Suele pensarse que un régimen político solo puede ser derribado por la vía de las balas, ya sea las de un golpe de Estado protagonizado por militares o las de una revolución. Ello obvia la estrategia de los votos, que puede ser tan efectiva como un asalto armado. Recep Tayyip Erdogan, presidente turco desde 2014, comparó a la democracia con un tren y declaró que “uno se baja de ella cuando llega a su destino”. Y lo cumplió. Cuando hubo acaparado todos los poderes del Estado mediante una reforma fraudulenta de la Constitución, se bajó del tren de la democracia. Hoy en día, Erdogan es considerado un dictador.
En una Venezuela castigada por la corrupción, la pobreza y la desigualdad, Hugo Chávez prometió refundar la república, regenerar la política y alcanzar la justicia social. Llegó al poder en diciembre de 1998 con amplio respaldo social. Comenzó siendo un demócrata y terminó como dictador al consolidar a su alrededor todo el poder del Estado. Hoy, el pueblo venezolano es, según el Fondo Monetario Internacional, el más pobre del continente, incluso superando al sufrido Haití.

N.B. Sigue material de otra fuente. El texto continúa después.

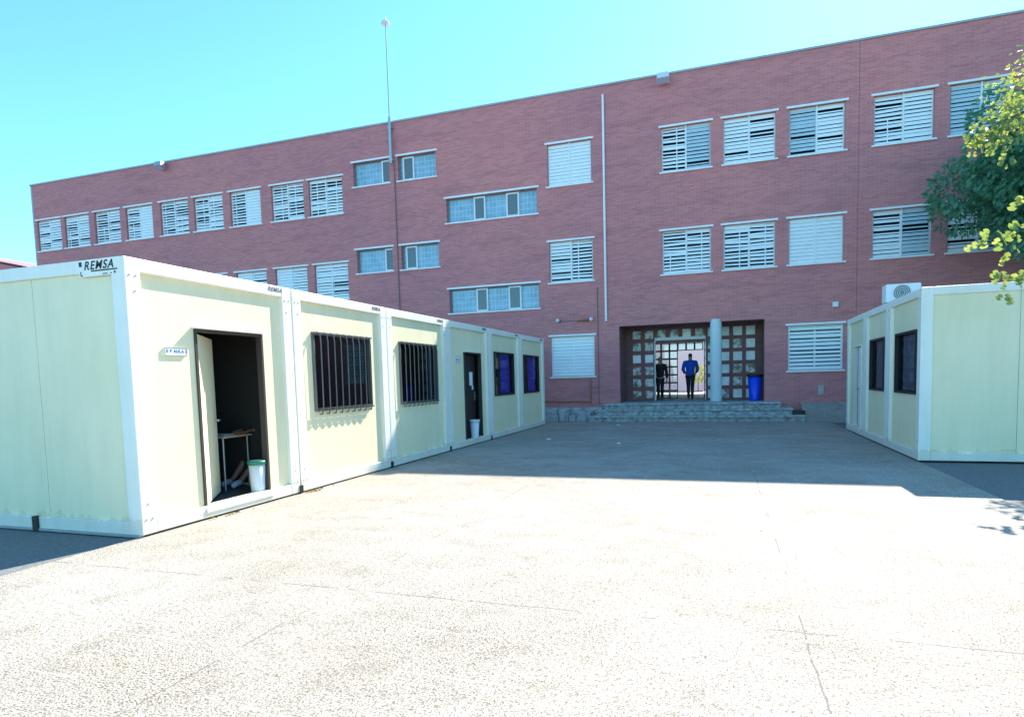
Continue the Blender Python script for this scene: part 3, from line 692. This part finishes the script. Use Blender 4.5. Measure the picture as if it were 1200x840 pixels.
def skin(name, pts, edges, m, parent, root=0, sub=1):
    me = bpy.data.meshes.new(name); og = ORG[parent.name]
    me.from_pydata([tuple(Vector(p[:3])-og) for p in pts], edges, []); ensure_skin(me)
    o = bpy.data.objects.new(name, me); COL.objects.link(o); o.parent = parent; ORG[o.name] = og.copy()
    for i, p in enumerate(pts):
        s_ = me.skin_vertices[0].data[i]; a = p[3]; s_.radius = (a, p[4] if len(p) > 4 else a); s_.use_root = (i == root)
    sm = o.modifiers.new('skin', 'SKIN'); sm.use_smooth_shade = True
    ss = o.modifiers.new('sub', 'SUBSURF'); ss.levels = sub; ss.render_levels = sub
    me.materials.append(M[m]); return o
def chain(pts, edges, start, lst):
    prev = start
    for p in lst: pts.append(p); edges.append((prev, len(pts)-1)); prev = len(pts)-1
    return prev
def rig(H=1.72, sit=False):
    pass
def standing(base, label, top_m, leg_m, heading=1, stride=.12, arms='down', H=1.72, skinm='skind'):
    """figure facing +Y*heading"""
    x0, y0, z0 = base; k = H/1.75; h = heading
    t = thing('person', base, label, 'person')
    V = lambda x, y_, z, a, b=None: (x0+x*k, y0+y_*k*h, z0+z*k, a*k)+((b*k,) if b else ())
    def arm(s):
        if arms == 'front': return [V(s*.205,0,1.41,.055), V(s*.27,-.02,1.14,.048), V(s*.20,.16,1.0,.032), V(s*.15,.21,.98,.024)]
        return [V(s*.205,0,1.40,.05), V(s*.255,-.02,1.12,.042), V(s*.27,.04,.87,.03), V(s*.27,.06,.81,.024)]
    P = [V(0,0,.95,.13,.10)]; E = []
    chest = chain(P, E, 0, [V(0,0,1.1,.12,.09), V(0,0,1.3,.15,.10), V(0,0,1.43,.11,.08)])
    hd = chain(P, E, chest, [V(0,.01,1.5,.056), V(0,.02,1.57,.075,.085), V(0,.02,1.66,.085,.1), V(0,.015,1.73,.06,.07)])
    for s in (-1, 1):
        w = chain(P, E, chest, arm(s)); wx, wy, wz = P[w][:3]
        dv = Vector((0, .7*h, -.25)) if arms == 'front' else Vector((0, .1*h, -1))
        dv.normalize(); sd = Vector((1, 0, 0))
        for i, ln in enumerate((.072, .08, .075, .06)):
            b0 = Vector((wx, wy, wz))+dv*.07+sd*((i-1.5)*.02)
            chain(P, E, w, [(*b0, .011), (*(b0+dv*ln*.6), .0085), (*(b0+dv*ln+Vector((0,0,-.01))), .007)])
        b0 = Vector((wx, wy, wz))+dv*.03+Vector((-s*.03, .0, 0)); chain(P, E, w, [(*b0, .011), (*(b0+dv*.05+Vector((-s*.01,.01*h,0))), .009)])
    for s, st_ in ((-1, stride), (1, -stride)):
        chain(P, E, 0, [V(s*.09,0,.88,.09), V(s*.075,st_*.5+.03,.5,.06), V(s*.075,st_,.1,.04), V(s*.075,st_+.06,.05,.035), V(s*.075,st_+.15,.035,.03)])
    skin('body', P, E, skinm, t)
    # sweater
    P = [V(0,0,.84,.165,.13)]; E = []
    c = chain(P, E, 0, [V(0,0,1.05,.17,.125), V(0,0,1.28,.19,.13), V(0,0,1.42,.15,.11), V(0,.005,1.50,.075)])
    for s in (-1, 1): chain(P, E, 3, [(*q[:3], q[3]+.026) for q in arm(s)[:3]])
    skin('sweater', P, E, top_m, t)
    P = [V(0,0,.95,.14,.115)]; E = []
    for s, st_ in ((-1, stride), (1, -stride)): chain(P, E, 0, [V(s*.09,0,.86,.10), V(s*.075,st_*.5+.03,.5,.075), V(s*.075,st_,.1,.058), V(s*.075,st_,.06,.056)])
    skin('trousers', P, E, leg_m, t)
    for s, st_ in ((-1, stride), (1, -stride)):
        skin('shoe', [V(s*.075,st_-.03,.045,.045), V(s*.075,st_+.1,.04,.042), V(s*.075,st_+.18,.03,.03)], [(0,1),(1,2)], 'shoe', t)
    skin('hair', [V(0,-.035,1.60,.06), V(0,-.03,1.68,.083), V(0,.0,1.74,.072)], [(0,1),(1,2)], 'hair', t)
    # face
    m = MB()
    for s in (-1, 1): m.lathe((x0+s*.032*k, y0+.105*k*h, z0+1.645*k), [(0,-.012),(.011,0),(0,.012)], 8)
    m.build('eyes', 'hair', t); m = MB(); m.add([(x0-.014,y0+.098*h,z0+1.60*k),(x0+.014,y0+.098*h,z0+1.60*k),(x0,y0+.128*h,z0+1.605*k),(x0,y0+.1*h,z0+1.65*k)], [(0,1,2),(0,2,3),(1,3,2)]); m.build('nose', skinm, t)
    return t
standing((-1.18, 23.75, .556), 'person in a blue sweater and dark trousers walking into the entrance, seen from behind', 'sweater', 'trousers', 1, .13, 'front')
standing((-2.27, 23.6, .556), 'person in black clothes standing at the left side of the entrance doorway', 'blackcloth', 'blackcloth', -1, .03, 'down', 1.62)
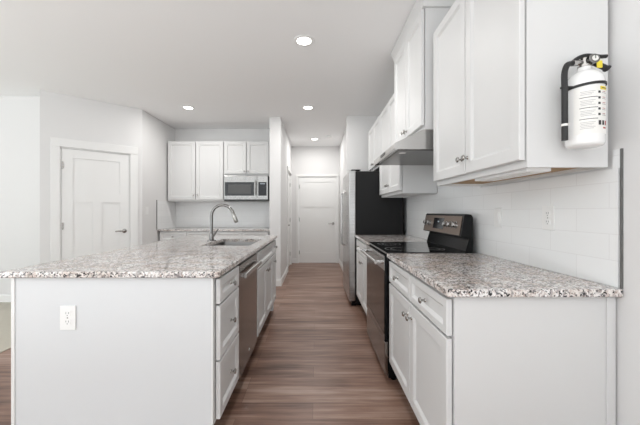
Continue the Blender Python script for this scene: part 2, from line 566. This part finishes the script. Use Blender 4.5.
def base_cabinet(label, loc, rz, w, d, layout, group, h=0.883, toe=0.14):
    c = thing('base_cabinet', label, 'cabinet', loc, rz, group)
    obj('body', carcass(w, d, toe, h, mid=0.716), M['cab'], c)
    obj('bottom_shelf', bx(0.019, w - 0.019, 0.019, d - 0.011, toe, toe + 0.018), M['raw'], c)
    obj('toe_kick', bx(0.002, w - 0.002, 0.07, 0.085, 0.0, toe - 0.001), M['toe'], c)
    g = 0.008
    if layout == 'drawers3':
        for z0, z1 in ((0.742, 0.868), (0.457, 0.732), (0.158, 0.447)):
            front('drawer', c, g, w - g, z0, z1, w / 2, (z0 + z1) / 2, 0.045)
    elif layout in ('two', 'false2'):
        m = w / 2
        if layout == 'two':
            front('drawer', c, g, m - 0.004, 0.722, 0.865, m / 2, 0.795, 0.036)
            front('drawer', c, m + 0.004, w - g, 0.722, 0.865, m * 1.5, 0.795, 0.036)
        else:
            front('false_front', c, g, w - g, 0.722, 0.865, fr=0.036)
        front('door', c, g, m - 0.005, 0.160, 0.710, m - 0.035, 0.640)
        front('door', c, m + 0.005, w - g, 0.160, 0.710, m + 0.035, 0.640)
    elif layout == 'one':
        front('drawer', c, g, w - g, 0.722, 0.865, w / 2, 0.795, 0.036)
        front('door', c, g, w - g, 0.160, 0.712, 0.045, 0.640, 0.05)
    return c


def upper_cabinet(label, loc, rz, w, d, z0, z1, group, doors=2, knob_z=0.11, crown=None, brown=False, dz1=0.012):
    c = thing('wall_cabinet', label, 'cabinet', loc, rz, group)
    H_ = z1 - z0
    obj('body', carcass(w, d, 0, H_, top=True), M['cab'], c)
    obj('bottom_panel', bx(0.019, w - 0.019, 0.019, d - 0.011, 0.014, 0.022), M['raw'] if brown else M['cab'], c)
    g = 0.012; m = w / 2
    g2 = 0.006
    front('door', c, g2, m - 0.005, 0.030, H_ - dz1, m - 0.032, knob_z)
    front('door', c, m + 0.005, w - g2, 0.030, H_ - dz1, m + 0.032, knob_z)
    if crown:
        pr = [(0.0, H_ - 0.028), (-0.022, H_ - 0.028), (-0.026, H_ - 0.01), (-0.045, H_ + crown - 0.018), (-0.05, H_ + crown), (0.0, H_ + crown)]
        bm = new()
        # front run and the two mitred returns along the sides
        rings = []
        for (sx, ex) in ((0, 0),):
            pass
        path = [(0.0, d, -1, 0), (0.0, 0.0, -1, -1), (w, 0.0, 1, -1), (w, d, 1, 0)]
        for (px, py, ox, oy) in path:
            rings.append([bm.verts.new((px + ox * (-y), py + oy * (-y) , z)) for y, z in pr])
        for a, b in zip(rings, rings[1:]): bridge(bm, a, b)
        bm.faces.new(rings[0]); bm.faces.new(rings[-1])
        obj('crown_molding', bm, M['cab'], c)
    return c


GR = 'white shaker base cabinets'
GU = 'white shaker wall cabinets'
RF = 0.538      # right face frame plane
RZ = -PI / 2    # faces -x, local x runs towards the camera
near = base_cabinet('white double-door base cabinet with two drawers right of the range, nearest the camera',
                    (RF, 2.160, 0), RZ, 0.960, 0.614, 'two', GR)
obj('end_panel', bx(0.9605, 0.966, -0.0005, 0.624, 0.0, 0.883), M['cab'], near)
obj('scribe_trim', bx(0.9665, 0.972, 0.585, 0.611, 0.0, 0.883, bev=0.0015), M['cab'], near)
base_cabinet('white base cabinet between the range and the refrigerator', (RF, 3.90, 0), RZ, 0.945, 0.614, 'two', GR)


def slab(bm, x0, x1, y0, y1, z0, z1, r=0.012, hole=None, e=0.004):
    rings = []
    for ins, z in ((e, z0), (0, z0 + e), (0, z1 - e), (e * 0.3, z1 - e * 0.3), (e, z1)):
        rings.append([bm.verts.new((x, y, z)) for x, y in rr(x0 + ins, x1 - ins, y0 + ins, y1 - ins, max(r - ins, 0.002))])
    for a, b in zip(rings, rings[1:]): bridge(bm, a, b)
    if not hole:
        bm.faces.new(rings[0][::-1]); bm.faces.new(rings[-1])
    else:
        h0 = [bm.verts.new((x, y, z0)) for x, y in rr(*hole, 0.03)]
        h1 = [bm.verts.new((x, y, z1)) for x, y in rr(*hole, 0.03)]
        bridge(bm, h0, h1)

        def loop(vs_):
            return [bm.edges.get((vs_[i], vs_[(i + 1) % len(vs_)])) for i in range(len(vs_))]
        bmesh.ops.triangle_fill(bm, edges=loop(rings[0]) + loop(h0), use_beauty=True)
        bmesh.ops.triangle_fill(bm, edges=loop(rings[-1]) + loop(h1), use_beauty=True)
    return bm


Z0, Z1 = 0.885, 0.915
o = obj('countertop', slab(new(), 0.497, 1.1672, 1.163, 2.172, Z0, Z1), M['granite'])
tag(o, 'speckled granite countertop on the base cabinet right of the range, nearest the camera', 'countertop', 'granite countertops')
o = obj('countertop', slab(new(), 0.497, 1.1672, 2.948, 3.905, Z0, Z1), M['granite'])
tag(o, 'short speckled granite countertop between the range and the refrigerator', 'countertop', 'granite countertops')
SINK = (-1.0, -0.575, 2.66, 3.32)
o = obj('countertop', slab(new(), -1.556, -0.475, 1.505, 3.79, Z0, Z1, r=0.018, hole=SINK), M['granite'])
tag(o, 'large speckled granite island countertop with the undermount sink cut into it', 'countertop', 'granite countertops')
o = obj('countertop', slab(new(), XL + 0.002, -0.76, 5.06, 5.698, Z0, Z1), M['granite'])
tag(o, 'granite countertop along the back wall under the microwave', 'countertop', 'granite countertops')

# right wall cabinets
UF = 0.829
up1 = upper_cabinet('large white double-door wall cabinet nearest the camera with extinguisher on its end',
                    (UF, 2.112, 1.384), RZ, 0.902, 0.318, 1.384, 2.44, GU, brown=True)
up2 = upper_cabinet('taller deeper white wall cabinet with crown molding directly above the range hood',
                    (0.772, 2.942, 1.792), RZ, 0.766, 0.385, 1.792, 2.675, GU, crown=0.062, knob_z=0.075, dz1=0.03)
upper_cabinet('white double-door wall cabinet between range hood and refrigerator', (UF, 3.900, 1.386), RZ, 0.950, 0.330, 1.386, 2.44, GU)
upper_cabinet('short white wall cabinet above the refrigerator', (UF, 4.720, 1.80), RZ, 0.814, 0.330, 1.80, 2.44, GU, knob_z=0.07)

ul = thing('under_cabinet_light', 'slim white light bar under the large wall cabinet nearest the camera', 'light bar', (0.905, 1.455, 1.377))
obj('housing', bx(-0.050, 0.050, -0.205, 0.205, -0.004, 0.0185, bev=0.002), M['white_plastic'], ul)
obj('diffuser', bx(-0.022, 0.022, -0.19, 0.19, -0.0065, -0.0045), M['label'], ul)

# back nook wall cabinets
upper_cabinet('tall white double-door wall cabinet on the back wall left of the microwave',
              (-2.585, 5.385, 1.386), 0, 0.976, 0.324, 1.386, 2.44, GU)
upper_cabinet('short white double-door wall cabinet on the back wall above the microwave',
              (-1.607, 5.385, 1.836), 0, 0.790, 0.324, 1.836, 2.44, GU, knob_z=0.07)
for x, w, l in ((-2.585, 0.90, 'white base cabinet in the back left corner under the back counter'),
                (-1.680, 0.90, 'white base cabinet at the right end of the back counter')):
    base_cabinet(l, (x, 5.10, 0), 0, w, 0.597, 'two', GR)

# island
IF = -0.512
LZ = PI / 2     # faces +x, local x runs away from the camera
base_cabinet('white three-drawer base cabinet at the near end of the island', (IF, 1.552, 0), LZ, 0.398, 0.60, 'drawers3', GR)
base_cabinet('white double-door sink base cabinet in the island beyond the dishwasher', (IF, 2.572, 0), LZ, 0.91, 0.60, 'false2', GR)
base_cabinet('narrow white cabinet at the far end of the island', (IF, 3.485, 0), LZ, 0.262, 0.60, 'one', GR)
isl = thing('island_base', 'plain white island base panels under the large granite countertop', 'kitchen island', (-1.0, 2.6, 0))
ip = isl.location


def ib(name, x0, x1, y0, y1, z0, z1, bev=0.0, m='island'):
    return obj(name, bx(x0 - ip.x, x1 - ip.x, y0 - ip.y, y1 - ip.y, z0, z1, bev=bev), M[m], isl)


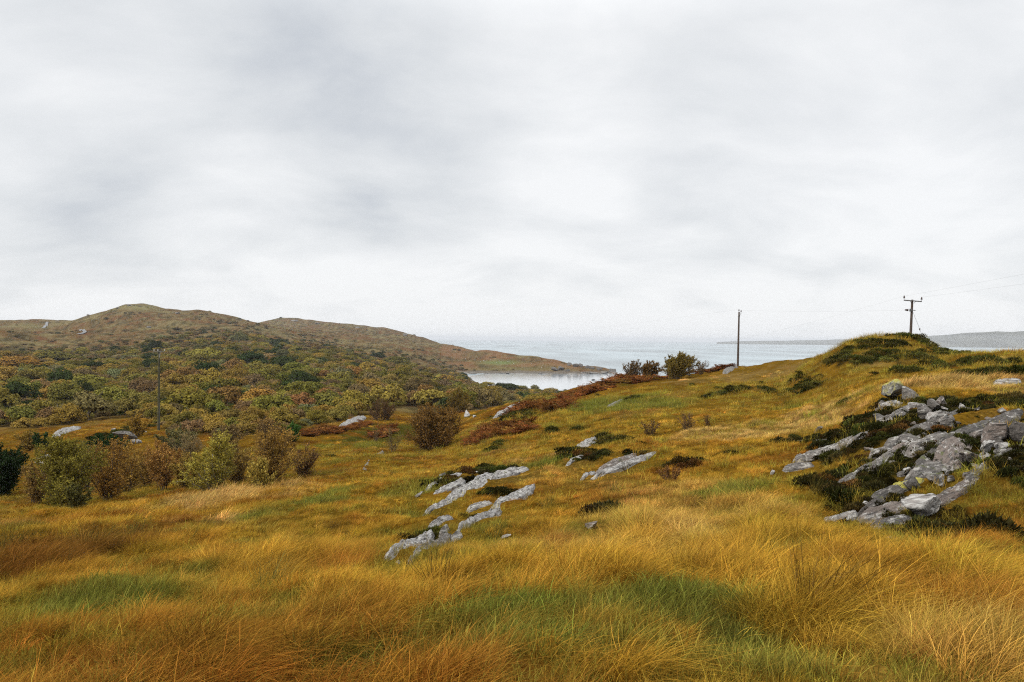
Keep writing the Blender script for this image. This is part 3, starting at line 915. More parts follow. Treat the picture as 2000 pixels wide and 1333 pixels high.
def blades_mesh(name, mat, n, spread, l0, l1, width, lean, droop, segs, seed, up_jit=.35, tri_tip=True):
    """n blades from one root; lean is the wind's bend towards +X"""
    g = np.random.default_rng(seed)
    a = g.uniform(0, 2 * math.pi, n)
    rad = spread * np.sqrt(g.uniform(0, 1, n))
    root = np.stack([rad * np.cos(a), rad * np.sin(a), np.full(n, -.03)], 1)
    L = g.uniform(l0, l1, n)
    out = np.stack([np.cos(a), np.sin(a), np.zeros(n)], 1) * (up_jit * rad / max(spread, 1e-6) * g.uniform(.3, 1.3, n))[:, None]
    out += g.normal(0, .30, (n, 3)) * [1, 1, 0]
    d0 = out + [0, 0, 1]
    d0[:, 0] += lean * .35 * g.uniform(.2, 1.2, n)
    d0 /= np.linalg.norm(d0, axis=1)[:, None]
    bend = np.zeros((n, 3))
    bend[:, 0] = lean * g.normal(.85, .5, n)
    bend[:, 1] = g.normal(0, .5 * lean + .08, n)
    bend[:, 2] = -droop * g.uniform(.3, 1.2, n)
    bend += out * droop * .8
    face = g.uniform(0, math.pi, n)
    side0 = np.stack([np.cos(face), np.sin(face), np.zeros(n)], 1)
    t = np.linspace(0, 1, segs + 1)
    pts = root[None] + L[None, :, None] * (t[:, None, None] * d0[None] + (t ** 2)[:, None, None] * .5 * bend[None])
    kt = np.where(g.uniform(0, 1, n) < .45, g.uniform(.35, .8, n), 2.0)
    ka = g.uniform(0, 2 * math.pi, n)
    kd = np.stack([np.cos(ka) * .55 + .25 * lean, np.sin(ka) * .55, -g.uniform(.2, .9, n)], 1)
    pts = pts + np.maximum(t[:, None] - kt[None], 0)[:, :, None] * (L[:, None] * kd)[None]
    w = width * g.uniform(.7, 1.3, n)
    prof = np.where(t < .99, .55 + .45 * np.sin(math.pi * np.clip(t * .8 + .2, 0, 1)), 0.05) * (1 - .55 * t)
    V = np.empty((segs + 1, 2, n, 3))
    V[:, 0] = pts - side0[None] * (w[None, :] * prof[:, None])[:, :, None] * .5
    V[:, 1] = pts + side0[None] * (w[None, :] * prof[:, None])[:, :, None] * .5
    V = V.transpose(2, 0, 1, 3).reshape(-1, 3)
    base = (np.arange(n) * (segs + 1) * 2)[:, None]
    F = np.concatenate([base + np.array([2 * s, 2 * s + 1, 2 * s + 3, 2 * s + 2]) for s in range(segs)], 0)
    me = np_mesh(name, V, F, mat)
    fattr(me, 'along', np.tile(np.repeat(t, 2), n))
    fattr(me, 'rnd', np.repeat(g.uniform(0, 1, n), (segs + 1) * 2))
    return me


def leaf_quads(pos, nrm, size, g, aspect=.6):
    n = len(pos)
    nrm = nrm / np.maximum(np.linalg.norm(nrm, axis=1)[:, None], 1e-9)
    t = np.cross(nrm, g.normal(0, 1, (n, 3)))
    t /= np.maximum(np.linalg.norm(t, axis=1)[:, None], 1e-9)
    b = np.cross(nrm, t)
    s = (size if np.ndim(size) else np.full(n, size)) * g.uniform(.65, 1.35, n)
    t, b = t * s[:, None] * .5, b * s[:, None] * .5 * aspect
    V = np.stack([pos - t, pos + b, pos + t, pos - b], 1).reshape(-1, 3)
    return V, np.arange(4 * n).reshape(-1, 4)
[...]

Los de Venezuela y Turquía son solo dos de los casos en los que un líder carismático se aprovecha de una crisis económica, militar o política para presentarse como redentor y, después de ser favorecido con los votos de los electores, socavar la democracia y terminar empeorando la situación del pueblo que le dio su confianza. ¿Cómo se sabe cuando una democracia ya no lo es? Un rasgo característico de un régimen autocrático es que no tolera cuestionamientos. Quien no dice sí a todo es parte de una oposición que es perseguida y denostada permanentemente.
Hay regímenes, como el venezolano, que comienzan siendo democráticos, pero progresivamente se vuelven autoritarios. En Venezuela, el desmantelamiento de la democracia inició cuando se cooptaron las cortes de justicia. Después se persiguió a la oposición y se suspendieron elecciones. Finalmente llegó la Asamblea Constituyente, con la cual Maduro saltó al vacío. Nicaragua es otro ejemplo de disolución de una democracia y y consolidación y endurecimiento de una dictadura. Actualmente, en el país centroamericano se reprime y asesina a la población que protesta, y se ha encarcelado a los candidatos de la oposición.
En El Salvador abundan los signos de que se camina en ese sendero a grandes pasos. Lo que en Nicaragua tomó 10 años, acá está demorado solo unos meses. Parece ya firme la decisión de hacer a un lado a quienes piensan distinto y denuncian la cada vez más inocultable corrupción. Un estudio del caso venezolano, titulado “La fórmula perfecta para apuntalar la dictadura” y publicado en enero de 2020 por el Centro de Justicia y Paz (Cepaz), enumera las medidas que el régimen emplea para callar la disidencia. En el actual contexto salvadoreño, cuatro de esas medidas resultan muy familiares.
La primera es acumular procedimientos judiciales contra los opositores violando el debido proceso y destruyendo su imagen personal. La segunda, acosarlos y denigrarlos a través de los medios de comunicación, valiéndose de la hegemonía comunicacional construida con dinero público. La tercera, destituir de sus cargos a los funcionarios que no se someten al régimen. Y la cuarta, realizar allanamientos irregulares, incluso sin orden judicial, a casas de particulares o de organizaciones cercanas a la oposición, o sospechosas de serlo. La semejanza con lo que está pasando en El Salvador no es simple casualidad. El fuego dictatorial ya quema al país.